Wednesday, October 8, 2008

Chi-square HW due Oct 14th

Using chi-square analyses, explore the relationship between children’s race (RACE5) and poverty status (whether the child’s family lives below the federal poverty line; WKPOVRTY); full-day kindergarten attendance (FULLDAY); daycare participation (P1PRIMNW - be sure to use the categorical variable, not the dummy variable originally listed); kindergarten repetition (P1FIRKDG); and whether the child has an identified disability (P1DISABL). What patterns did you find? Your findings may be placed into a single table.


*I'll be hanging out in the 2nd floor of library Thursday afternoon if you need extra help - email me. -Megan.

4 comments:

Unknown said...

Hi Megan,

I have two questions if you don't mind,
Sorry I got a bit confused, can we mention practical significance in our findings for this week?
Also, I received your e-mail regarding the weighting issue, I'm wondering for our weights section, could we still write stuff like "I weighted all of our analyses using the student-level weight BYCW0 (normalized to preserve the child sample size for statistical testing)..." or should we be writing "...using child_wt..."? What is the difference between the two anyway?

Thank you so much!

Best,
Esther

martie boulton said...

hi
Left comment the other day but I don't see it here.
with the chi sq table. What do we include in it? Everything from output? only the the topic of interest ie repeaters and do not inlcude non repeaters? I am confused.

Megan said...

Esther -
Yes, you should always mention practical significance when talking about your findings. That doesn't mean use the word "practical significance," it just means to be sure to address whether or not the difference is meaningful - discuss the magnitude of the difference. i.e. if the relationship is significantly different at the the p<.001 level, but the difference is .003 percentage points, you would mention the statistically significant relationship, but further note that the difference is negligible.

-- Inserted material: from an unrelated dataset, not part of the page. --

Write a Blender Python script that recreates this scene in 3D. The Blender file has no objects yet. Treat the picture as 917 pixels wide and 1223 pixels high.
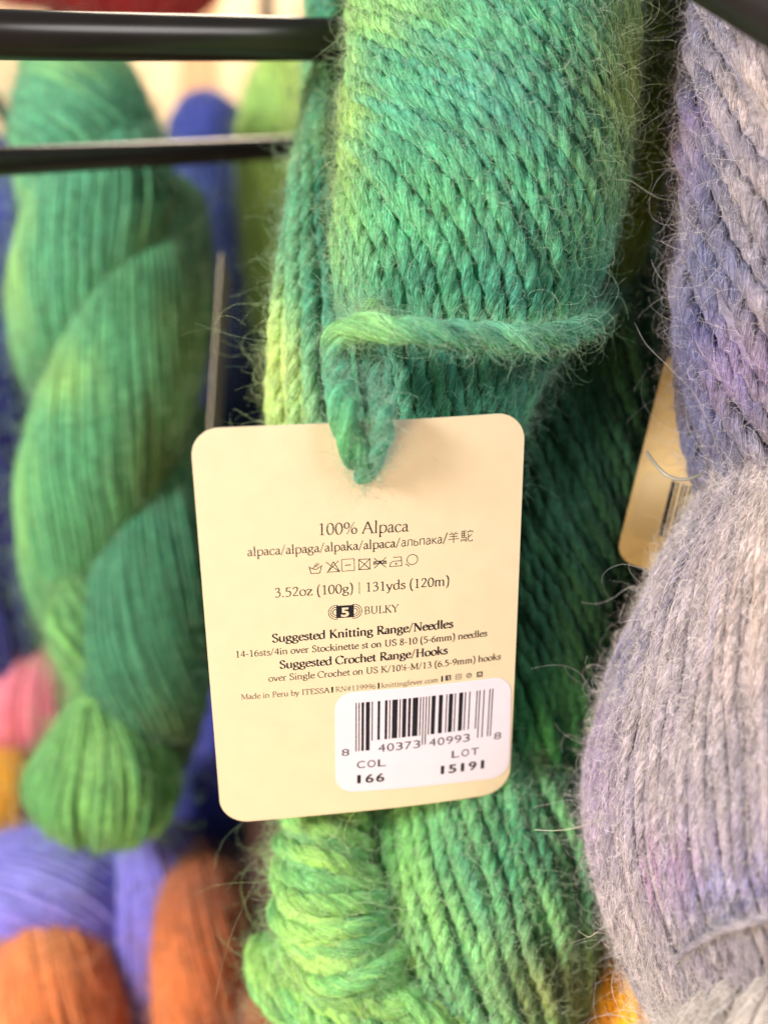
import bpy, math, random
import numpy as np
from mathutils import Vector

rng = np.random.default_rng(7)
random.seed(7)
SC = bpy.context.scene
COL = SC.collection
MM = 0.001                      # everything below is written in millimetres

# ------------------------------------------------------------------ camera
DIST = 160.0                    # camera to the tag's plane (Y = 0)
PX = 160.0 / 1223.0             # millimetres per photo pixel at Y = 0
CX, CY = 458.5, 611.5
cam = bpy.data.cameras.new("camera")
cam.sensor_fit = 'VERTICAL'
cam.sensor_height = 36.0
cam.sensor_width = 27.0
cam.lens = 36.0
cam.clip_start = 0.005
cam.clip_end = 50.0
cam.dof.use_dof = True
cam.dof.focus_distance = 0.169
cam.dof.aperture_fstop = 6.8
co = bpy.data.objects.new("camera", cam)
co.location = (0, -DIST * MM, 0)
co.rotation_euler = (math.pi / 2, 0, 0)
COL.objects.link(co)
SC.camera = co

# ------------------------------------------------------------------ world, exposure
w = bpy.data.worlds.new("World")
SC.world = w
w.use_nodes = True
w.node_tree.nodes["Background"].inputs[0].default_value = (1.0, 0.97, 0.95, 1)
w.node_tree.nodes["Background"].inputs[1].default_value = 0.16
SC.view_settings.view_transform = 'Standard'
SC.view_settings.look = 'None'
SC.view_settings.exposure = 0.0
SC.view_settings.gamma = 1.0
SC.render.engine = 'CYCLES'
SC.cycles.max_bounces = 5
SC.cycles.diffuse_bounces = 3
SC.cycles.use_denoising = True


def area(name, loc, target, size, power, color, spread=180):
    l = bpy.data.lights.new(name, 'AREA')
    l.shape = 'DISK'
    l.size = size * MM
    l.energy = power
    l.color = color
    l.spread = math.radians(spread)
    o = bpy.data.objects.new(name, l)
    o.location = Vector(loc) * MM
    o.rotation_euler = (Vector(target) - Vector(loc)).to_track_quat('-Z', 'Y').to_euler()
    COL.objects.link(o)
    return o


area("key_lamp", (-520, -400, 170), (10, 20, 0), 150, 7.0, (1.0, 0.96, 0.91))
area("front_lamp", (430, -470, 300), (60, 20, 0), 340, 2.8, (1.0, 0.96, 0.93))
area("warm_fill", (-280, -280, -320), (-30, 20, -60), 200, 0.7, (1.0, 0.70, 0.36), 90)  # unseen, added to warm the lower part of the tag
area("back_wall_fill", (-60, 330, 420), (-70, 420, 60), 200, 1.7, (1.0, 0.84, 0.66))  # unseen, added to brighten the back wall


# ------------------------------------------------------------------ helpers
def W(px, py, Y=0.0):
    k = PX * (Y + DIST) / DIST
    return np.array([(px - CX) * k, Y, (CY - py) * k])


def proj(P):
    k = DIST / (P[:, 1] + DIST) / PX
    return np.stack([CX + P[:, 0] * k, CY - P[:, 2] * k], 1)


def lin(c):
    c = np.asarray(c, float) / 255.0
    return np.where(c <= 0.04045, c / 12.92, ((c + 0.055) / 1.055) ** 2.4)


def norm(v):
    return v / np.maximum(np.linalg.norm(v, axis=-1, keepdims=True), 1e-9)


def tag(o, label=None, cat=None, group=None, kind=None):
    if label: o['label'] = label
    if cat: o['category'] = cat
    if group: o['group'] = group
    if kind: o['kind'] = kind
    return o


def empty(name, loc, label, cat, group=None):
    o = bpy.data.objects.new(name, None)
    o.location = Vector(loc) * MM
    o.empty_display_size = 0.01
    COL.objects.link(o)
    return tag(o, label, cat, group)


def link(name, me, parent=None):
    o = bpy.data.objects.new(name, me)
    COL.objects.link(o)
    if parent is not None:
        o.parent = parent
        l = parent.location.copy()
        p = parent.parent
        while p is not None:
            l += p.location
            p = p.parent
        o.location = -l          # meshes are written in world coordinates
    return o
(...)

As for the weight, child_wt IS bycw0 normalized to preserve the sample size - so use the first example you gave. (The difference between the two is that bycw0 weights the sample up to an n of the total kindergarten children in the US. The child_wt is bycw0/mean(bycw0) so that you keep the same sample size.)

Megan said...

Martie -
Re:the table, take a look at what Doug did in his explaining girls' kindergarten lit paper, p 29. When you have a dummy variable, only include one indicator, the indicator for whichever is most interesting (%female; %dropouts; %repeater; etc.). When you have a categorical variable, include all the indicators (for example, Race/ethinicity, and then indent and include %asian, %black, %hispanic, %white, %other).